[Intel-gfx] [RFC 3/3] drm/i915: Add the truncation logic for Stolen objects.

Gupta, Sourab sourab.gupta at intel.com
Thu Mar 6 11:48:41 CET 2014


Hi Daniel,

For stolen objects, we have not enabled the libdrm cacheing, so that when the user creates bo with this flag, the objects created are not cached.
Then the scenario of breaking the libdrm cacheing will not arise in this case.
This is ensured in the libdrm patches uploaded together with these patches. Can you please have a look at those patches.

Also, do we need to enable cacheing for stolen objects at libdrm ( therefore deferring the stolen object truncation to later) ?

Regards,
Sourab

-----Original Message-----
From: Vetter, Daniel 
Sent: Thursday, March 06, 2014 3:19 PM
To: Gupta, Sourab; Chris Wilson
Cc: intel-gfx at lists.freedesktop.org; Barnes, Jesse; Wilson, Chris; Goel, Akash
Subject: Re: [RFC 3/3] drm/i915: Add the truncation logic for Stolen objects.

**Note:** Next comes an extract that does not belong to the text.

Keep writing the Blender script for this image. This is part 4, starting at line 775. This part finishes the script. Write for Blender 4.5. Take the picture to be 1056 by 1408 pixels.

On 06/03/2014 10:39, Gupta, Sourab wrote:
> Hi Daniel,
>
> We had also considered the two points where the stolen mem objs can be truncated -
> 	a) at the point of a new bo allocation, if stolen mem space is exhausted.
> 	b) at the point when the bo is marked as purgeable (madvise ioctl)
>
> We decided upon the second case because:
> 1) For normal objects, there is a bo cacheing at libdrm level. So even 
> after a bo is marked as purgeable, it can still get reused by libdrm (if not truncated already), thereby reducing the effort in new object creation.
> Currently for stolen objects we have not enabled this cacheing. So 
> once a stolen bo is marked as purgeable by User, Driver can 
> immediately reclaim the stolen space and there will be no obvious benefit in deferring the object truncation to a later stage (when there is a failure in allocation of a new bo).
> Actually we thought that since Stolen mem is a relatively much smaller 
> space and has a limited usage, there may not be any additional benefit gained by enabling bo cacheing on libdrm side.
> Also the effort in getting the backing space from stolen mem shall be much less than from shmem.
>
> With the first approach, it would have required us to scan the entire 
> list of bound & unbound objects to search for the purgeable stolen 
> objects and purge them. With the 2nd approach, we could avoid this & purge the objects we already have in our hand.
Well, approach b) breaks the libdrm cache, since libdrm sets the madvise flag to purgeable when insert an unused object into it's cache. So you really can't truncate the object right away, since that completely defeats the point of the cache.